START MATERIAL SHOWN

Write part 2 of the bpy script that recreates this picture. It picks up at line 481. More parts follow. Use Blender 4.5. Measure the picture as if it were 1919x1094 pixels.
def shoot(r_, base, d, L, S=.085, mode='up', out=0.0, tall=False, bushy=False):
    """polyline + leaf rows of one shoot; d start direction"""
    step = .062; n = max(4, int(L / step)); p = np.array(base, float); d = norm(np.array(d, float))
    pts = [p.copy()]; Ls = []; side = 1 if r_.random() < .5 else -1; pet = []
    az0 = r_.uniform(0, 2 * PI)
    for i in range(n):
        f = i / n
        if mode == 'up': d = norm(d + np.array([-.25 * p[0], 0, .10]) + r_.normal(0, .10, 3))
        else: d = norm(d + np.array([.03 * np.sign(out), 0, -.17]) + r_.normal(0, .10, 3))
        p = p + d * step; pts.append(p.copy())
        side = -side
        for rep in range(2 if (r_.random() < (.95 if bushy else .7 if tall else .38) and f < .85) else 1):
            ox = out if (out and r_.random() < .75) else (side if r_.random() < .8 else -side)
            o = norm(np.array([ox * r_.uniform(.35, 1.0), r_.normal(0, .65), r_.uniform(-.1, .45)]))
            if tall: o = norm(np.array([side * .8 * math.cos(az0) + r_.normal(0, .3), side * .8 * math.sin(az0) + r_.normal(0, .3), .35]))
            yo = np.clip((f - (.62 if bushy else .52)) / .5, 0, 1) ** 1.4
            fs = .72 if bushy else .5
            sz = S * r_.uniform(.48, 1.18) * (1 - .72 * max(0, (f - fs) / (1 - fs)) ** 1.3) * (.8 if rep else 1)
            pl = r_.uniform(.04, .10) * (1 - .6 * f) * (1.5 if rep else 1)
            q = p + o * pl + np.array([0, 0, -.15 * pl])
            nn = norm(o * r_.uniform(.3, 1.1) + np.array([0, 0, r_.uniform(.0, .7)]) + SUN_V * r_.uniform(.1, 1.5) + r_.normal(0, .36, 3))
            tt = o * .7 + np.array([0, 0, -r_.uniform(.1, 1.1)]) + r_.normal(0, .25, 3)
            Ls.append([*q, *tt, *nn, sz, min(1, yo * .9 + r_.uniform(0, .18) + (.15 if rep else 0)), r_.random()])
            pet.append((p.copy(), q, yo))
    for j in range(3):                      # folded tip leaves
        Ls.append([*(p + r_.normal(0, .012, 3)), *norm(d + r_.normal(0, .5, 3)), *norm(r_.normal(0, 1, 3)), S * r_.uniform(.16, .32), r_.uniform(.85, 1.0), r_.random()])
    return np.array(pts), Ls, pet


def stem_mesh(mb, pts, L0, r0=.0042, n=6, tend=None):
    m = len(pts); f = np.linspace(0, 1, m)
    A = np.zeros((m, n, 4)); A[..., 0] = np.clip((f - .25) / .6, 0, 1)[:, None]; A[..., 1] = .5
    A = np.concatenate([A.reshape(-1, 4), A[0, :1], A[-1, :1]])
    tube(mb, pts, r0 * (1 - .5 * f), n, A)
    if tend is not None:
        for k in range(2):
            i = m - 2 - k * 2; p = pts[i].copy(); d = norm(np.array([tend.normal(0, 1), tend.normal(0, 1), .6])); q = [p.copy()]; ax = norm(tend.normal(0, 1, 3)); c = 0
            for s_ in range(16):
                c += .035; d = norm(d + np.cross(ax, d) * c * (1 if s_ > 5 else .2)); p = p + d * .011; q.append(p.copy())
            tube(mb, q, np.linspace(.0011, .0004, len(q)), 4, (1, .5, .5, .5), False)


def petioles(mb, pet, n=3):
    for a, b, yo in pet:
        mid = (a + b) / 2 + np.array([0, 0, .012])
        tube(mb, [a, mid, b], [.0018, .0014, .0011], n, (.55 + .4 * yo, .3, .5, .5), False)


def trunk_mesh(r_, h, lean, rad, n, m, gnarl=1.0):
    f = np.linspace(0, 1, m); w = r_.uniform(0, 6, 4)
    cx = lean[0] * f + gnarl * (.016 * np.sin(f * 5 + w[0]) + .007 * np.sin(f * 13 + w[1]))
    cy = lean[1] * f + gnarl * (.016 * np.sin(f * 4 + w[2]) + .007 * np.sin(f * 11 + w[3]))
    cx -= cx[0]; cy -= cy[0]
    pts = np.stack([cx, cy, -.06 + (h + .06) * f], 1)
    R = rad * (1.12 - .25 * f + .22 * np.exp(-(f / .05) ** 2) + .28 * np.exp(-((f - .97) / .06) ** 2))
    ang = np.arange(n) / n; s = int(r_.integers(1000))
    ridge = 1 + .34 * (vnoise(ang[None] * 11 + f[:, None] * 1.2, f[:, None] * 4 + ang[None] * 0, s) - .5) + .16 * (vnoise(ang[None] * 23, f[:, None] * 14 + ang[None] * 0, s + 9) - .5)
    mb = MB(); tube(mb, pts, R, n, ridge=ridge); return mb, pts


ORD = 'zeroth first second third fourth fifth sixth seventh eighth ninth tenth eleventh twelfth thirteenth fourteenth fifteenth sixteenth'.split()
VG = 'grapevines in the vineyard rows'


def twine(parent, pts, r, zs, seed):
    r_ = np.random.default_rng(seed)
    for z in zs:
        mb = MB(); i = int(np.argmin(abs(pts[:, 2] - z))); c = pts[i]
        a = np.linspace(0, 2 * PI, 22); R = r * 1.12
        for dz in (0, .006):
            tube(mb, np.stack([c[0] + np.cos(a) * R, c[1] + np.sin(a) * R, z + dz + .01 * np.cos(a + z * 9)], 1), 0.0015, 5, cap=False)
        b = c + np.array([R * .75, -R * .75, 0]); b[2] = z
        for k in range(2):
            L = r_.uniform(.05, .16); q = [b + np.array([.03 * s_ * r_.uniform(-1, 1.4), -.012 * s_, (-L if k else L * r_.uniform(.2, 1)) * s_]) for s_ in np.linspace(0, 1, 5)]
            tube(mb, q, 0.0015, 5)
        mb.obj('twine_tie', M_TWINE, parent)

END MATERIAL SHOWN
START MATERIAL SHOWN

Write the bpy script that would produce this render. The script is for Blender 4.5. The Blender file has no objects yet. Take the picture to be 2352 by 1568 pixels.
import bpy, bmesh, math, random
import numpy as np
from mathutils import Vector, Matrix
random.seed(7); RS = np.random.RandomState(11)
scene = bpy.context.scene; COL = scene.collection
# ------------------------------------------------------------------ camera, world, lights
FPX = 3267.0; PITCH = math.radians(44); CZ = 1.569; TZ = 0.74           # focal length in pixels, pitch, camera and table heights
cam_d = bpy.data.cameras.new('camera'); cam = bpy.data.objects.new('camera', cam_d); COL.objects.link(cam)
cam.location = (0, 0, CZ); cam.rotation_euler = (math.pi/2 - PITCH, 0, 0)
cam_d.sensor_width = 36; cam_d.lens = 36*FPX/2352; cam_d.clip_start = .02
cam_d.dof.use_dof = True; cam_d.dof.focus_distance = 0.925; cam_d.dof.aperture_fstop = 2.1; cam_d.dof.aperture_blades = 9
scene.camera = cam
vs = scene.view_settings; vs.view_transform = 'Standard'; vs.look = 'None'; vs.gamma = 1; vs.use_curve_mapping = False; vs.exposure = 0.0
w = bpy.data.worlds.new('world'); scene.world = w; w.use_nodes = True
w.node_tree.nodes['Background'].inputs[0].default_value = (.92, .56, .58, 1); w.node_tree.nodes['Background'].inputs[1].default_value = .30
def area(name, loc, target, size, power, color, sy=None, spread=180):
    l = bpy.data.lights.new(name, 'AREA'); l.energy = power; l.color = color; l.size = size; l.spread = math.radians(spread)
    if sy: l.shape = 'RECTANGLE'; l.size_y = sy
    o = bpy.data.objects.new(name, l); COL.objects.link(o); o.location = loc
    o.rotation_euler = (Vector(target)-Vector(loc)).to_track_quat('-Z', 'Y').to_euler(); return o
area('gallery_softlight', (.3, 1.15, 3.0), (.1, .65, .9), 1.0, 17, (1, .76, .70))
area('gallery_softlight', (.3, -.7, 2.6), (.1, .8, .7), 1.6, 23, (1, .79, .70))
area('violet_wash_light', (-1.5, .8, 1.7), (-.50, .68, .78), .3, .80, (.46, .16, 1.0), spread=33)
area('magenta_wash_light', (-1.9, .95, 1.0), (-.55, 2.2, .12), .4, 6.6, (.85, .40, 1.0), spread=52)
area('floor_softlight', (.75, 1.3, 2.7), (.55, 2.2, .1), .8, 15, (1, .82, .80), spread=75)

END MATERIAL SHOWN
START MATERIAL SHOWN

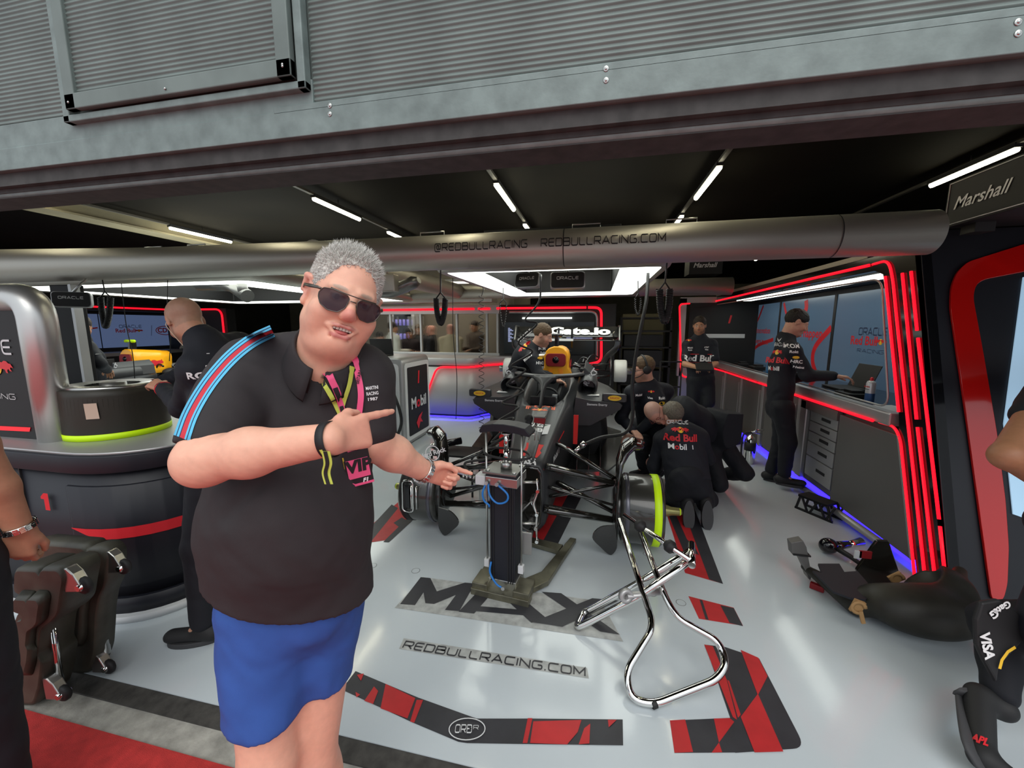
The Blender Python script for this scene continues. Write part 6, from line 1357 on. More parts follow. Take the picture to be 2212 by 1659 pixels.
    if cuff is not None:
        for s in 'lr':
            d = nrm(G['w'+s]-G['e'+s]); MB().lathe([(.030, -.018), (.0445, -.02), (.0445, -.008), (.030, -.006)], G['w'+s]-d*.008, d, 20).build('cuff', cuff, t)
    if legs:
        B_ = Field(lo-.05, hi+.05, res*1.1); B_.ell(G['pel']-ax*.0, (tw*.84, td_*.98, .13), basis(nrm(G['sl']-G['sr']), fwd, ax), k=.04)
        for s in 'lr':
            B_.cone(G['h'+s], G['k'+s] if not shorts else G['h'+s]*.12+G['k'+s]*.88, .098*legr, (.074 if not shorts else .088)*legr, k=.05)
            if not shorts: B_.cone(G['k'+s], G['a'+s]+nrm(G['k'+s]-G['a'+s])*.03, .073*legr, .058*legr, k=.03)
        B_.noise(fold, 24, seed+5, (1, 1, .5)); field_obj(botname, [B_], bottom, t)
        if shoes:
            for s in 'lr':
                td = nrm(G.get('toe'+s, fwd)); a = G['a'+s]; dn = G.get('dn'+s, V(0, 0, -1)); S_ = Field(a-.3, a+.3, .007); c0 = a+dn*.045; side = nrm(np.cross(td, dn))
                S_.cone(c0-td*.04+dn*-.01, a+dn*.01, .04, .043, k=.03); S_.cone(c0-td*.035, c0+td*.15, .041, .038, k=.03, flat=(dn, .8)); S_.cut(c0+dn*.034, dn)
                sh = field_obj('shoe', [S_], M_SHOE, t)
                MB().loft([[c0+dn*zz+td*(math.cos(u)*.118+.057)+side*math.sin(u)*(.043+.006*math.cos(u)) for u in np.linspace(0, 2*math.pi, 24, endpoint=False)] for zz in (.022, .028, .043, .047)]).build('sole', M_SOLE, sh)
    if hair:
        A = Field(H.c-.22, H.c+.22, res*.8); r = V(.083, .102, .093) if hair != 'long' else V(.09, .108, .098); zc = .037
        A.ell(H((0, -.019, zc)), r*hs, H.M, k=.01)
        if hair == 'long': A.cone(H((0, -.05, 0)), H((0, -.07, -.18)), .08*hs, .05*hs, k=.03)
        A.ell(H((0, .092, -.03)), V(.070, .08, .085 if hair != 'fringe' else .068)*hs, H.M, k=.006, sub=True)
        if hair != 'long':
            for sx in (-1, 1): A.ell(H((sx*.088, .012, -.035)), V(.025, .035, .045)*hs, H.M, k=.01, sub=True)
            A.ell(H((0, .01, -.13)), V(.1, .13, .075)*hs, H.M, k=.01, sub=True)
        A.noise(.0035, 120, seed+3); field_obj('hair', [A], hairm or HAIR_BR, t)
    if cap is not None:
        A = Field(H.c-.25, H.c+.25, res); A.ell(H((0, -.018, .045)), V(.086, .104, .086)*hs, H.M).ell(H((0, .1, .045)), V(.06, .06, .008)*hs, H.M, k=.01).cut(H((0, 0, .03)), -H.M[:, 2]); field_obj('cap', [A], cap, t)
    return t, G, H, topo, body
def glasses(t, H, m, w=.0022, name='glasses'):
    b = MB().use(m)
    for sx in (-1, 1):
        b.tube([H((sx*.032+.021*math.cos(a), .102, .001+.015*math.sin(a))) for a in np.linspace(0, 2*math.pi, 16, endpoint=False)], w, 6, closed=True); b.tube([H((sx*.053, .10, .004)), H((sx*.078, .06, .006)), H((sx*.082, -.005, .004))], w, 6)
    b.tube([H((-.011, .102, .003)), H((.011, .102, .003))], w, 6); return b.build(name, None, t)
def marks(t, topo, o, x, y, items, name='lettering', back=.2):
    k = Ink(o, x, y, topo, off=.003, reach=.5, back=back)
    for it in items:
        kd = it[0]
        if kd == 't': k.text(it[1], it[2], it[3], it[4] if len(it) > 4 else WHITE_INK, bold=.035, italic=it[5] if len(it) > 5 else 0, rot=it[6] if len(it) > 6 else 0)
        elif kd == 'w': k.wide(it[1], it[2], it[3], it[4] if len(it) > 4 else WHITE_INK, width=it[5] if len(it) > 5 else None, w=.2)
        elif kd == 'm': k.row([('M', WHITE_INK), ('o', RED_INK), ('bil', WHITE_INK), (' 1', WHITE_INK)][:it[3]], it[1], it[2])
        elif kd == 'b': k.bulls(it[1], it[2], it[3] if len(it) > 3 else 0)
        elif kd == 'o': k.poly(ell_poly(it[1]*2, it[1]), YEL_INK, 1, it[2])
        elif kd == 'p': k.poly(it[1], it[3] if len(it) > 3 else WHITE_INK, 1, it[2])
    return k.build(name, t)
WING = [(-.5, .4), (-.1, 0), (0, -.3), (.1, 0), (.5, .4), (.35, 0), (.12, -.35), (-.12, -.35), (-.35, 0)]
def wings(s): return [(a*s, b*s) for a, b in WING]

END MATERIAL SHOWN

- STATED PROBLEM: Your answer should be only the number of lines that hold the word "follow".

- ANSWER TO THIS EXERCISE: 2